Souter retirement: old news, no change.
From their most recent post more on the issue:
"Souter's retirement is not entirely surprising to regular Above the Law readers. Earlier this month, we (and Underneath Their Robes) told you that Souter hadn't hired any clerks for the October 2009 term."
I also saw responsible reporting, I guess about a month ago now, that indicated Leahy had gone in to the S.Ct. building for an unscheduled meeting with Souter. And that he'd gone there unannounced and sans entourage. Anyone familiar with the geography of Capitol Hill knows that walking from the Senate (or a Senate office building) to the Supreme Court is closer than going to your corner store. They are literally across the street from each other. Your walk to get lunch is likely longer. But Senators don't just drop in on Justices. The speculation then was that Leahy was getting an I'm-going-to-retire heads-up from Souter, as this came about the time justices' law clerk hiring is ordinarily completed and he hadn't done any.
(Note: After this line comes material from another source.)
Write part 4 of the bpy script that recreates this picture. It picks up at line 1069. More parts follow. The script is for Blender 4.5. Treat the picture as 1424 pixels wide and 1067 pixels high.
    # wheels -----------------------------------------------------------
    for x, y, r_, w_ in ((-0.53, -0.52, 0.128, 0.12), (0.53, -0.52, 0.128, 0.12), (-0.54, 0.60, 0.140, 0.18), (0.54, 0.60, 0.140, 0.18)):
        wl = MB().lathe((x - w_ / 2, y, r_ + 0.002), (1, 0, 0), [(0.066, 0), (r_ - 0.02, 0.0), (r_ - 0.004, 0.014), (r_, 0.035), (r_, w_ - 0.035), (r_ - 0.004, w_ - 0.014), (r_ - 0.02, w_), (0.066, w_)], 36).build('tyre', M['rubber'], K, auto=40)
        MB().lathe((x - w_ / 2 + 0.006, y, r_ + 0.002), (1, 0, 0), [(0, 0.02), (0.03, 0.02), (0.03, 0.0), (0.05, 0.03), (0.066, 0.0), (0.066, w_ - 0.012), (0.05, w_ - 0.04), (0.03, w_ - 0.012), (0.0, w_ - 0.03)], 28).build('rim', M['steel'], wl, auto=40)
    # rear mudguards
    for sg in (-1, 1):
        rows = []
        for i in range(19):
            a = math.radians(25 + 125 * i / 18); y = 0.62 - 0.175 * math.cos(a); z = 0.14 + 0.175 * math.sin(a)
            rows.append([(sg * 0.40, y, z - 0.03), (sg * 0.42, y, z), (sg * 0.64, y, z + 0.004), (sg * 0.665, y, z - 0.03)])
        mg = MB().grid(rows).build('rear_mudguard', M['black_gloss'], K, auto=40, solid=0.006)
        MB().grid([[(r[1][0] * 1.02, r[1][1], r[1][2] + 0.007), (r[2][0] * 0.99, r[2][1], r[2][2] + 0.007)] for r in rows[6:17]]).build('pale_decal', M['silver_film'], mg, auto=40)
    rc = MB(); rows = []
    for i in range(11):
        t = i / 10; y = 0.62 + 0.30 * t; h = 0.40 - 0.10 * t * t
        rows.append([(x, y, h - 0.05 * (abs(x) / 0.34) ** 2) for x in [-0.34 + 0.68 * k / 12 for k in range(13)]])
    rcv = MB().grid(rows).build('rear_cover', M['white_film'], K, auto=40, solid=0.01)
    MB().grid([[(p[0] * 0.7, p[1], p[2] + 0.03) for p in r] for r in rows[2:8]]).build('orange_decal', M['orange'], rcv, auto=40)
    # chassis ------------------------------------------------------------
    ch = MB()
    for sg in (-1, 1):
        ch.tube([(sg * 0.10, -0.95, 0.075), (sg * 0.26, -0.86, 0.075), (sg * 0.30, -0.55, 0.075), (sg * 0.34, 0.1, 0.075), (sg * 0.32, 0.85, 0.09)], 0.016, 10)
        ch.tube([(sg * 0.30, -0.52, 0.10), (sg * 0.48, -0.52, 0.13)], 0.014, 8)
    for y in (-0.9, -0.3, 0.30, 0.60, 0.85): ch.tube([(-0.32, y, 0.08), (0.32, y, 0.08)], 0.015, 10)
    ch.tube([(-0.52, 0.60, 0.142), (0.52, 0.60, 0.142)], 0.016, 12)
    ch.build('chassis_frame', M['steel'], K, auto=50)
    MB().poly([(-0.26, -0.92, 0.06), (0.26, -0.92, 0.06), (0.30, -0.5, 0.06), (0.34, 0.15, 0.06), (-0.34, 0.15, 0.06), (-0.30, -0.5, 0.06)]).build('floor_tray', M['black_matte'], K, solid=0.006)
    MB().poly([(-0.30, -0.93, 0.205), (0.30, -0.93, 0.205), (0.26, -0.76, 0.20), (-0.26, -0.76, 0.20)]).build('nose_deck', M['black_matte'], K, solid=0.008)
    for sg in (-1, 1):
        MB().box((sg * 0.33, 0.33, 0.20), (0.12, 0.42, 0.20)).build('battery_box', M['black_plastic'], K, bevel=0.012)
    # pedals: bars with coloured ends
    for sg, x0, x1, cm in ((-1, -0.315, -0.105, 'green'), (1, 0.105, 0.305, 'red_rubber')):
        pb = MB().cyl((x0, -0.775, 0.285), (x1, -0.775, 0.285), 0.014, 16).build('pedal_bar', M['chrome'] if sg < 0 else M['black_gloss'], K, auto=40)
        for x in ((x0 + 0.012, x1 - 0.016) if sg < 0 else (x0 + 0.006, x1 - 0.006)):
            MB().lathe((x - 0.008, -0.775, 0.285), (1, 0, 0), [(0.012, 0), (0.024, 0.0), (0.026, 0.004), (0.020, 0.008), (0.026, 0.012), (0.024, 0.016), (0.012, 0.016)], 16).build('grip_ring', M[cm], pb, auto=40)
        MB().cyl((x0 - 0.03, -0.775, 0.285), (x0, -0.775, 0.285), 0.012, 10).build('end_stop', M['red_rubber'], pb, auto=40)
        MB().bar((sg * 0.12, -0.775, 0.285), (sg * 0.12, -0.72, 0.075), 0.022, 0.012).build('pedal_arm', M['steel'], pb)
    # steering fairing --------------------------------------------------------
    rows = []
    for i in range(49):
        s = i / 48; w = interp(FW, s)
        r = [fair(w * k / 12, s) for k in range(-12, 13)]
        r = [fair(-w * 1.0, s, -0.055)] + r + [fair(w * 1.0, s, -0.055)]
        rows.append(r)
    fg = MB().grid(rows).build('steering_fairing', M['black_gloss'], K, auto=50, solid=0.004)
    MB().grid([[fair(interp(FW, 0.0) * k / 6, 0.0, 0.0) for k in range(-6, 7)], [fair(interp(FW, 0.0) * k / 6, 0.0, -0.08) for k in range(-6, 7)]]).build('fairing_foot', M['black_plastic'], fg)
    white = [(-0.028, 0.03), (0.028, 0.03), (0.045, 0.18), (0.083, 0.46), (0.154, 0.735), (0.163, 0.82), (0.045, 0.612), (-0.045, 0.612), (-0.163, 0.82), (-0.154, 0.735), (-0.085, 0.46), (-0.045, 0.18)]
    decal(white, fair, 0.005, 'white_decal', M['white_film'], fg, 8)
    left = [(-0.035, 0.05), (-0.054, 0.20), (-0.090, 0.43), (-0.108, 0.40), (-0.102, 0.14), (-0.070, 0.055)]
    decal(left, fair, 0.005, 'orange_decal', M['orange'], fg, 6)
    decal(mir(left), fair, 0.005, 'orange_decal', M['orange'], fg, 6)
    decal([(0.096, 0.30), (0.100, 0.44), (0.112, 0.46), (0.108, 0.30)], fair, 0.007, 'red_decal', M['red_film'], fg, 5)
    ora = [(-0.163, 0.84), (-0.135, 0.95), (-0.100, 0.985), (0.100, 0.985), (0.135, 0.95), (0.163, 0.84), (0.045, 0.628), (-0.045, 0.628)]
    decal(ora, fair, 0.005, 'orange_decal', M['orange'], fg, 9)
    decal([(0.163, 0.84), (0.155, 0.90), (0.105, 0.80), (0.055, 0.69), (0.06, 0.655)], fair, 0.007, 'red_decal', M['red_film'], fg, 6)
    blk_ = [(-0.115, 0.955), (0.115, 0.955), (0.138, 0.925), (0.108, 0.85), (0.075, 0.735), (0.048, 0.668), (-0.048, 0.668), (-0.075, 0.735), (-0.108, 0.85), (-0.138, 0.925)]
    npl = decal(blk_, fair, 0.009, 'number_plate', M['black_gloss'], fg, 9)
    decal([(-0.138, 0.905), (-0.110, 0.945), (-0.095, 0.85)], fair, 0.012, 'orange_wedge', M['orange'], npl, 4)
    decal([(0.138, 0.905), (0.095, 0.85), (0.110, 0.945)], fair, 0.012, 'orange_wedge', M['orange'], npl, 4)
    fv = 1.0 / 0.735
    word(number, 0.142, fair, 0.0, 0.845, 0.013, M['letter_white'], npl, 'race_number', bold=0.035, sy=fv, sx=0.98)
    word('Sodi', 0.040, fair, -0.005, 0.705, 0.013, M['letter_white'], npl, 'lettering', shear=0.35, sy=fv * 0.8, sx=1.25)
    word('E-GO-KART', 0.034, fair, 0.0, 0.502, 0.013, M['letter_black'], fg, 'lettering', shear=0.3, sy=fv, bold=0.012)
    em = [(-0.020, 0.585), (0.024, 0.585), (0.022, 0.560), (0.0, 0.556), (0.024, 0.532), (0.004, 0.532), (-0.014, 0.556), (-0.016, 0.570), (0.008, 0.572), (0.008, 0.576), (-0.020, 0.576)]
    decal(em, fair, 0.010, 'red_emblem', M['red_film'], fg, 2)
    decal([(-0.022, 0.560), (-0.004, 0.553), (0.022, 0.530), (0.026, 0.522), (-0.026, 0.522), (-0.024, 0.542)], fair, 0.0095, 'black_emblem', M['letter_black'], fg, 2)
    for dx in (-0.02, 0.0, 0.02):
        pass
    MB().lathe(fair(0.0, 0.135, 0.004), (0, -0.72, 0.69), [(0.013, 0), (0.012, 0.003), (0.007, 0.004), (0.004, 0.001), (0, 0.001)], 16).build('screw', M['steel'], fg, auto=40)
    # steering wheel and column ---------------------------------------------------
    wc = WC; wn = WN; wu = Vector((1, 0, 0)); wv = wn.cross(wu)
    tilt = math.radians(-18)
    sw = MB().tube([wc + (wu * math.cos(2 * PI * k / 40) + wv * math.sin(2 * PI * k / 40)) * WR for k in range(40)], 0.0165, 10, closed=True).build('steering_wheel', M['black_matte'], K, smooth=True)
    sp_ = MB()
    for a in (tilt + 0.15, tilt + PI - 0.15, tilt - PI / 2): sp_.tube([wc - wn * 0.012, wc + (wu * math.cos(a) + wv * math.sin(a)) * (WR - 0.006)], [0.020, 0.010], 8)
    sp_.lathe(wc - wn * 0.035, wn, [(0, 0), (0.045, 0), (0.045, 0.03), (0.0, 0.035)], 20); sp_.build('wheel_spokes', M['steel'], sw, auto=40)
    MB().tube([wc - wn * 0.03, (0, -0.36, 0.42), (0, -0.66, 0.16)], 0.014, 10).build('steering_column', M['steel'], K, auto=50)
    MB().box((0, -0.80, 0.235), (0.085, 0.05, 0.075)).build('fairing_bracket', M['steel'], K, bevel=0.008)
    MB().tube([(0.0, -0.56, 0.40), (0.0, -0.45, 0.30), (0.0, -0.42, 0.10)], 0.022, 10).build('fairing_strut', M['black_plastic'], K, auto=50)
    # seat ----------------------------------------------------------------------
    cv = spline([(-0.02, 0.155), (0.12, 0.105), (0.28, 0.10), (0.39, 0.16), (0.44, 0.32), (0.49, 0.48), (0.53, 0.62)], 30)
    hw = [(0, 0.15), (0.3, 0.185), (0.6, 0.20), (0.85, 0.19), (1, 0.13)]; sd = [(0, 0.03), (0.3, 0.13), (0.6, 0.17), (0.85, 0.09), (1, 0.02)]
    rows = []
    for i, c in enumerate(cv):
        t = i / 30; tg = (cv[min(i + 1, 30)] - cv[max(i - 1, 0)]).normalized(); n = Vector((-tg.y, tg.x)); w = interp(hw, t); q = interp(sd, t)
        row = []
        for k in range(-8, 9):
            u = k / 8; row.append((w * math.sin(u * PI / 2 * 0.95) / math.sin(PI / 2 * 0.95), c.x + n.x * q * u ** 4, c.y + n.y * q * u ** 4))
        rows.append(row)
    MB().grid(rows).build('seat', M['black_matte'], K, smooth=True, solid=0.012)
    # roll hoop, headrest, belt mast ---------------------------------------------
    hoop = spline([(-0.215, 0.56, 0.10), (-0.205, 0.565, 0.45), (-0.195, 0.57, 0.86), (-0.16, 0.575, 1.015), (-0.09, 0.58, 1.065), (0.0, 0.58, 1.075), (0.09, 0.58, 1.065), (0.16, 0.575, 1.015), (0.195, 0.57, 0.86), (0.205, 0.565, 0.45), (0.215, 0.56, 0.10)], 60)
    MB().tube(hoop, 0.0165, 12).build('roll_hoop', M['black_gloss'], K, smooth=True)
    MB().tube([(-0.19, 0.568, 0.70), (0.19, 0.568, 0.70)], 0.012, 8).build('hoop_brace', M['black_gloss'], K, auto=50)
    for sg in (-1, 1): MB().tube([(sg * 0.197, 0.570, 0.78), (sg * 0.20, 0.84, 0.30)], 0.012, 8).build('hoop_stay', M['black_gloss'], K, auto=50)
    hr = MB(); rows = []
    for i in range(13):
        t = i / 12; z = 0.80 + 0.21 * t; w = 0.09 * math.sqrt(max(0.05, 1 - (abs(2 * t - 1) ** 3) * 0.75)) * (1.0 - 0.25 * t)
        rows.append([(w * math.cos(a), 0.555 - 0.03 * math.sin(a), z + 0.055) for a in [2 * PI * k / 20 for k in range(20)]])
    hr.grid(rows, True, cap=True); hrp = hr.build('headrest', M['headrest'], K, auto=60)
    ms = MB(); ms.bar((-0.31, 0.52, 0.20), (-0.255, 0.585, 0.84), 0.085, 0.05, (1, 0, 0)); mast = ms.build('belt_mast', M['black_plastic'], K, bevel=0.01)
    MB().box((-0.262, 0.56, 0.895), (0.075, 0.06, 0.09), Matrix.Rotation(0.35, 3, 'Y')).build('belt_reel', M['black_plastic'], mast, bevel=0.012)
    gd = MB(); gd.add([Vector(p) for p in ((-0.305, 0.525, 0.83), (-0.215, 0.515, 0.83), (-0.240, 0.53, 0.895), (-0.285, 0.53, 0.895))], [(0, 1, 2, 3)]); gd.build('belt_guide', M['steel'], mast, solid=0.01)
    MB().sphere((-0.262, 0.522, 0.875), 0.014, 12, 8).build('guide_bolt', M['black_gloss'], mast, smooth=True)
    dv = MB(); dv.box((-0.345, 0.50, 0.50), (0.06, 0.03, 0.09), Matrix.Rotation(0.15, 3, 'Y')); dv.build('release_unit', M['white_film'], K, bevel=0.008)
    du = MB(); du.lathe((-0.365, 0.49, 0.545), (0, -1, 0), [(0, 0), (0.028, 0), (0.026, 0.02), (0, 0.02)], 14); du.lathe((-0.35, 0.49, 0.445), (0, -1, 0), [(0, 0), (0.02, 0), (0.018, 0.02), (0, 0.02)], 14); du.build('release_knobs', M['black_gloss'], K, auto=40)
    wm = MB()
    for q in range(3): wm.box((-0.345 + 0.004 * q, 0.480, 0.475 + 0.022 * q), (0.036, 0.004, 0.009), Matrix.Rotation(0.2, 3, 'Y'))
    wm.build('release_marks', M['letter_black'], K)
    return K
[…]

Let's get to the core of this, though.
Dawn Johnsen, who I think is an exceptionally excellent nominee, will never be confirmed. I commented - when her name was announced in ... January - that I wanted to wait to see whether she was being sent out as a sop to the left or was an indication of the real direction of Obama justice policy. Given (a) the positions DoJ has taken in the trio of wiretapping/torture/state secrets cases pending in California (Mohammed v. Jeppsen, al-Haramin, and Epping v. ATT, IIRC) - which positions Obama dishonestly blamed on court schedules and holdovers during his press conference Wednesday, (b) the inaction so far by Obama and the WH w.r.t. pushing Johnsen's nomination (they're just leaving her out there), © Specter's opposition to her and likely ascension to Judiciary Chair, and (d) the likely choice of a woman to the S.Ct.* leads me to conclude that I think the cynical view was correct. Money party wins over people party, again. I wonder how it feels to come to be agreeing with Dick Cheney.
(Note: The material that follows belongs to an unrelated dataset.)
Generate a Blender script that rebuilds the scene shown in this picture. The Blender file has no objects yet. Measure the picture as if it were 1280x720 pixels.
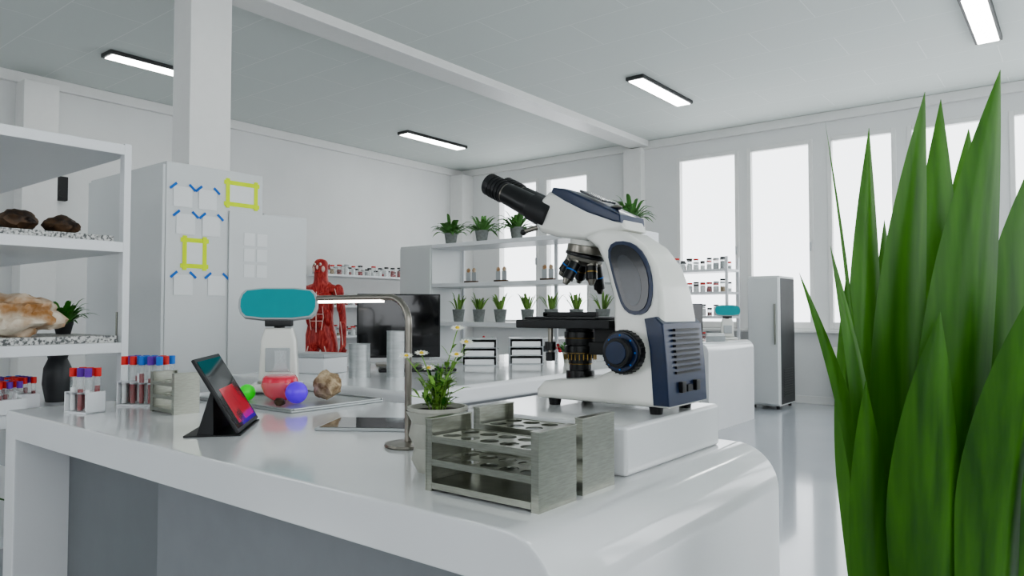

* Above the Law handicaps Sotomayor and Kagan as the locks for the job. Kagan has shown herself to be a reed waving in the wind as evinced by her ease in adopting the war on terra language in her confirmation hearing. Sotomayor has been mentioned as an S,Ct. nominee since the first Clinton administration with that based largely, it would seem, on her gender and ethnicity. To my eye, she has not distinguished herself on the 2d Cir.
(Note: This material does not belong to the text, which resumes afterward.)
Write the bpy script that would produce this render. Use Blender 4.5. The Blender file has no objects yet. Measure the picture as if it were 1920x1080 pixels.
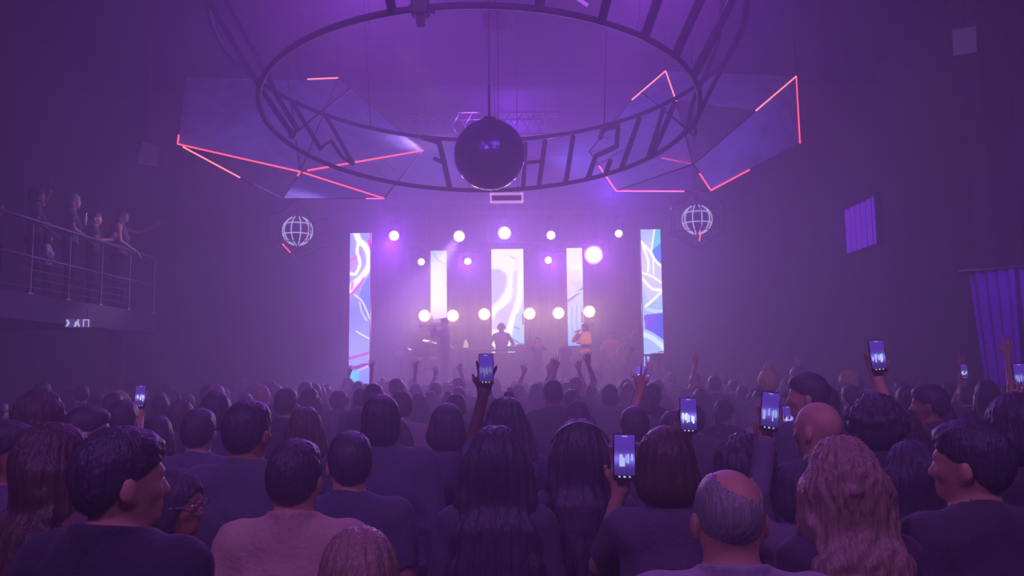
import bpy, math, random
import numpy as np
from mathutils import Vector, Matrix, Euler

SC = bpy.context.scene
COL = SC.collection
R = math.radians

# ---------------------------------------------------------------- camera
CAM_Z = 1.88
FPX = 1507.0                       # focal length in pixels of a 1920 px wide frame
PITCH = math.atan2(155.0, FPX)
ROLL = R(0.6)
_f = Vector((0, math.cos(PITCH), math.sin(PITCH)))
_u0 = Vector((0, -math.sin(PITCH), math.cos(PITCH)))
_r0 = Vector((1, 0, 0))
_r = _r0 * math.cos(ROLL) - _u0 * math.sin(ROLL)
_u = _u0 * math.cos(ROLL) + _r0 * math.sin(ROLL)
cam_data = bpy.data.cameras.new('camera')
cam = bpy.data.objects.new('camera', cam_data)
COL.objects.link(cam)
cam.matrix_world = Matrix(((_r.x, _u.x, -_f.x, 0), (_r.y, _u.y, -_f.y, 0), (_r.z, _u.z, -_f.z, CAM_Z), (0, 0, 0, 1)))
cam_data.sensor_width = 36.0
cam_data.lens = FPX * 36.0 / 1920.0
cam_data.clip_start = 0.05
cam_data.clip_end = 200
SC.camera = cam

def at(px, py, Y):
    """world point seen at pixel (px, py) on the vertical plane y = Y"""
    d = _f + _r * ((px - 960) / FPX) + _u * ((540 - py) / FPX)
    return Vector((0, 0, CAM_Z)) + d * (Y / d.y)

def project(p):
    v = Vector(p) - Vector((0, 0, CAM_Z))
    z = v.dot(_f)
    return 960 + FPX * v.dot(_r) / z, 540 - FPX * v.dot(_u) / z

# ---------------------------------------------------------------- world, haze, exposure
SC.view_settings.view_transform = 'Standard'
SC.view_settings.look = 'None'
SC.view_settings.gamma = 1.0
SC.view_settings.use_curve_mapping = False
SC.view_settings.exposure = 0.06
SC.cycles.use_denoising = True
SC.cycles.max_bounces = 5
SC.cycles.diffuse_bounces = 2
SC.cycles.glossy_bounces = 2
SC.cycles.transmission_bounces = 2
SC.cycles.transparent_max_bounces = 8
SC.cycles.volume_bounces = 1
SC.cycles.sample_clamp_indirect = 4.0
SC.cycles.sample_clamp_direct = 40.0
SC.cycles.adaptive_threshold = 0.02
SC.cycles.use_light_tree = True
SC.cycles.caustics_reflective = False
SC.cycles.caustics_refractive = False

HAZE = 0.044
world = bpy.data.worlds.new('hall_haze')
SC.world = world
world.use_nodes = True
wn = world.node_tree
wn.nodes.clear()
wo = wn.nodes.new('ShaderNodeOutputWorld')
wb = wn.nodes.new('ShaderNodeBackground')
wb.inputs['Color'].default_value = (0.02, 0.008, 0.05, 1)
wb.inputs['Strength'].default_value = 1.0
wv = wn.nodes.new('ShaderNodeVolumeScatter')
wv.inputs['Color'].default_value = (0.88, 0.74, 1.0, 1)
wv.inputs['Density'].default_value = HAZE
wv.inputs['Anisotropy'].default_value = 0.55
wn.links.new(wb.outputs[0], wo.inputs['Surface'])
wn.links.new(wv.outputs[0], wo.inputs['Volume'])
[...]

I have to wonder what all the screaming mob of reflex liberals in the blogosphere will have to say when the Specter side-switching they hailed Tuesday yields the guy who sheparded judicial appointments for both Bushes and who took his place at Bush's side like a whipped cur after a primary winds up wielding a pre-announcement veto over all judicial and DoJ appointments under Obama. Seemingly half of Specter's news conference switching sides he devoted to bitching about Republican ideological purity and the unfairness of primaries (in N.M., where a "moderate" Repug was taken out by their base forcing a contested primary which compelled the moderate to burn up all their money in the primary, shifting control to 50-49-1 as opposed to 51-48-1 and leading to "I could have been Chairman of Judiciary and 70-something judges could have been confirmed and weren't"). And whether and what the screaming mob of reflex liberals' reflective capacity (already showing some stunting when looking at Obama) will yield when they consider that someone to whom they attribute 11 dimensional chess skill in making subtle moves that change the landscape has spent literally months (and his VP choice, years) on effecting the result of turning Specter. This was not an accident, people, and trying to pass it off as anything less than intended is merely an exercise in denial.
Net result: no change. Just the way the money party likes it.